• **What is required**:
Return the lines exactly as they stand, from the first of the material through the line containing "from mathutils import Vector, Matrix, Euler".

* Start *

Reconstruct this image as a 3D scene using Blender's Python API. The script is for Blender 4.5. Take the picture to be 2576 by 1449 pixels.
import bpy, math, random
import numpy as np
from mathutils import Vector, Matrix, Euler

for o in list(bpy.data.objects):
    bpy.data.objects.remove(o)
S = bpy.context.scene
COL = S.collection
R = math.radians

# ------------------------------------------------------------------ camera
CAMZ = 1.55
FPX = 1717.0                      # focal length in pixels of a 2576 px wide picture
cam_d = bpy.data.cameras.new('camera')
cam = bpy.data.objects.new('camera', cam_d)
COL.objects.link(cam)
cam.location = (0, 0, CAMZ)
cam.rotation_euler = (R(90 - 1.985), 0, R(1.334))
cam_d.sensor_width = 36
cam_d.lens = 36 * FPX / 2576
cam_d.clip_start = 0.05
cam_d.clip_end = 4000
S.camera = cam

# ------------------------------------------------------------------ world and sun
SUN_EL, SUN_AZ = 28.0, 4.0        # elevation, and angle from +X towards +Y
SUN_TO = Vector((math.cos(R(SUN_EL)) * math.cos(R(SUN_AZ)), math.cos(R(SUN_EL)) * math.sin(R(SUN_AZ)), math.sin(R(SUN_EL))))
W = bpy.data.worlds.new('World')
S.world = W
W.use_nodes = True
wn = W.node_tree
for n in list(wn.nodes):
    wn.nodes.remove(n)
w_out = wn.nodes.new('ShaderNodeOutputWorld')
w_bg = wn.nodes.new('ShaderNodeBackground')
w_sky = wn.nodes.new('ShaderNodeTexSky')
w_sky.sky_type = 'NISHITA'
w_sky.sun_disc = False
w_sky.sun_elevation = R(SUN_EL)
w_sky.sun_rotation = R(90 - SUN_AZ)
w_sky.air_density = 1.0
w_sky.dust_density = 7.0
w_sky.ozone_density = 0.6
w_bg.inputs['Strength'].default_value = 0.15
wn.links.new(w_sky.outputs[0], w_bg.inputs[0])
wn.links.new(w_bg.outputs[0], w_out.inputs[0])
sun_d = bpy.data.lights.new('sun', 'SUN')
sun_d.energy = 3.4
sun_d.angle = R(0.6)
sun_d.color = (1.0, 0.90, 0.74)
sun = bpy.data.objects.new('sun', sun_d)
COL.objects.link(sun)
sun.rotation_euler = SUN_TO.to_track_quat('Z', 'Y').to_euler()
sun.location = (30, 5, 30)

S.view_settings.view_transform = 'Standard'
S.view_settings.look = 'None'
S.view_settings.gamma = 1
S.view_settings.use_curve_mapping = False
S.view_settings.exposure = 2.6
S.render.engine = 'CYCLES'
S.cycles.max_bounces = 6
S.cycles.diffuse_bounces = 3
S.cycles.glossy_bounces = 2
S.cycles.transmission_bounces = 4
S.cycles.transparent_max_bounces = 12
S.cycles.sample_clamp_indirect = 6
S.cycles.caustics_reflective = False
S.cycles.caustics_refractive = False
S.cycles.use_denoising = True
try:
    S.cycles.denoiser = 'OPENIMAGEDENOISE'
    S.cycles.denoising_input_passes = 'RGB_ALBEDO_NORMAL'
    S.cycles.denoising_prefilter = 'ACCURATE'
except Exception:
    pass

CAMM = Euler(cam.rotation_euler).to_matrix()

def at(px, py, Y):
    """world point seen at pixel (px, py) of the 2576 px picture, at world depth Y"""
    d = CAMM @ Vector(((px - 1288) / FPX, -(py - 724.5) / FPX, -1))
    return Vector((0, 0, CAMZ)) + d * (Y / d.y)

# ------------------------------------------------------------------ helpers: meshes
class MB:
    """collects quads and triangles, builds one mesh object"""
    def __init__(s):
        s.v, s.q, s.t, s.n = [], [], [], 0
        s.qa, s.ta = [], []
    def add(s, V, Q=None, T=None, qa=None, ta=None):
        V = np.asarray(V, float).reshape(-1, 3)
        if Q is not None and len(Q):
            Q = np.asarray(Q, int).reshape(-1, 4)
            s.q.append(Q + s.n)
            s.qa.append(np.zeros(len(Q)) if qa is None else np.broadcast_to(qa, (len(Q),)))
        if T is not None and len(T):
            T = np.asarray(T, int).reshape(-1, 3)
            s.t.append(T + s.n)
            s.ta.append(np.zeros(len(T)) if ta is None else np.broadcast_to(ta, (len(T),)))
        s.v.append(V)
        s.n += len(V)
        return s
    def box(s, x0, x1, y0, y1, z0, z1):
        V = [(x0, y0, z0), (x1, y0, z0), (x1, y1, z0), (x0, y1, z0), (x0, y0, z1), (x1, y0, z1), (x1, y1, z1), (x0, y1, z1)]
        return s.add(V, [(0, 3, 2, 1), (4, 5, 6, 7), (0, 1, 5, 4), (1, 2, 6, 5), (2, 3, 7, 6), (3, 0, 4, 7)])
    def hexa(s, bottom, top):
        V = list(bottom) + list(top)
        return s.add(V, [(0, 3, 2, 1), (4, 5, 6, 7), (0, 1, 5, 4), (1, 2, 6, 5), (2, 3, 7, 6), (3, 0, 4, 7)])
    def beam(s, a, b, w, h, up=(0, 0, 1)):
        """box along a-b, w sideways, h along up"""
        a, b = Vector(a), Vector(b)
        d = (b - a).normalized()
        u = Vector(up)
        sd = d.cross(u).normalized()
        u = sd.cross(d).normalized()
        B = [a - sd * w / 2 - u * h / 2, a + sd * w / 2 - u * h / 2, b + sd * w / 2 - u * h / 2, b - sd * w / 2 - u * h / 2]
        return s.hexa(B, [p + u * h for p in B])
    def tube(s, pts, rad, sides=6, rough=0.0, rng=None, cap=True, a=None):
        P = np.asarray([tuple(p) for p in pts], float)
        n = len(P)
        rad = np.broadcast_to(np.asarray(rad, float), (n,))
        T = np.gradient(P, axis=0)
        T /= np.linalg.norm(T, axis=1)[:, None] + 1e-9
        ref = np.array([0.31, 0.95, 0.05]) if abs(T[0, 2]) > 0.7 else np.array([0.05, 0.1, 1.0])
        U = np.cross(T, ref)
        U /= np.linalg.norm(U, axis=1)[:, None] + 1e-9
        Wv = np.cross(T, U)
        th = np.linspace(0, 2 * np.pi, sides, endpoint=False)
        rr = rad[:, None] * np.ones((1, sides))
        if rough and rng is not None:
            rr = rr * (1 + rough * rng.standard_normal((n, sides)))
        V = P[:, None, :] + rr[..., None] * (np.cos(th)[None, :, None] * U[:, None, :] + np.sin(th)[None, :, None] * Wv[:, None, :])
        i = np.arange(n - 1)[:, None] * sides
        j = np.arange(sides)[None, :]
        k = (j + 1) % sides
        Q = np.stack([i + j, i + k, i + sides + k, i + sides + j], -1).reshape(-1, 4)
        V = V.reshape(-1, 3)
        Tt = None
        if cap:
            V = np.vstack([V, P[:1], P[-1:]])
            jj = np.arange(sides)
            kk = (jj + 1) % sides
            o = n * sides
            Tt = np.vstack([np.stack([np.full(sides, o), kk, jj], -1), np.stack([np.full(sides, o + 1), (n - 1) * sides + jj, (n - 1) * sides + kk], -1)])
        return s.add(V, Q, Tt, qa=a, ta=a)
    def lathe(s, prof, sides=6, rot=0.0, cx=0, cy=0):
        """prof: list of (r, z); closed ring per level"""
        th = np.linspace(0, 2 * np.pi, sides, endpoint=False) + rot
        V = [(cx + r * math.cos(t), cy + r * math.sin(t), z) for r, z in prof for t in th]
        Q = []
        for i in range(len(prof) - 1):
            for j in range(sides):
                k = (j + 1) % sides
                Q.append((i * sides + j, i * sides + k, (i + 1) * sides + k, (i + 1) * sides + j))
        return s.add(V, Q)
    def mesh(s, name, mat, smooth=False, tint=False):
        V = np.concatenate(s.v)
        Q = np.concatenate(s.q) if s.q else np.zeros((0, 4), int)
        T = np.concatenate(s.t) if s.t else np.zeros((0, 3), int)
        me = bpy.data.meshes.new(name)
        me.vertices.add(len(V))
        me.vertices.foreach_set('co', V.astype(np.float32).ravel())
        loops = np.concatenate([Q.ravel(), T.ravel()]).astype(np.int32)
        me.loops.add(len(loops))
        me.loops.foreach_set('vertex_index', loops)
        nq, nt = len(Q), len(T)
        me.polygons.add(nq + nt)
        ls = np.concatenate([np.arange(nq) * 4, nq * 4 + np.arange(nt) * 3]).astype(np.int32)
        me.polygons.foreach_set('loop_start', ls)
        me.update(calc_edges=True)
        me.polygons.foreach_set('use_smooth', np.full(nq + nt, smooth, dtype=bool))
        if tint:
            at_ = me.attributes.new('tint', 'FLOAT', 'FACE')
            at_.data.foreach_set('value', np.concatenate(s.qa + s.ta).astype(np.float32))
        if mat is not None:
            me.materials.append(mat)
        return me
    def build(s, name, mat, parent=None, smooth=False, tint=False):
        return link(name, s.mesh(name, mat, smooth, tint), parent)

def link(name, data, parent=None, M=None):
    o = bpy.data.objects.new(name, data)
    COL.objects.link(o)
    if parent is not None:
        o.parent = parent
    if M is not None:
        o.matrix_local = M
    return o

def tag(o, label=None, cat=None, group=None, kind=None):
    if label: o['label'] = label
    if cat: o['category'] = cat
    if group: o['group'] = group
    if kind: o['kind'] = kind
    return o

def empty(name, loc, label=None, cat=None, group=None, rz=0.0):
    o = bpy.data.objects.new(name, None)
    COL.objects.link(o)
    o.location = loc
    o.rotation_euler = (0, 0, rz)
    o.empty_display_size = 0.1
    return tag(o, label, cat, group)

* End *

• **Finished exercise**:
Reconstruct this image as a 3D scene using Blender's Python API. The script is for Blender 4.5. Take the picture to be 2576 by 1449 pixels.
import bpy, math, random
import numpy as np
from mathutils import Vector, Matrix, Euler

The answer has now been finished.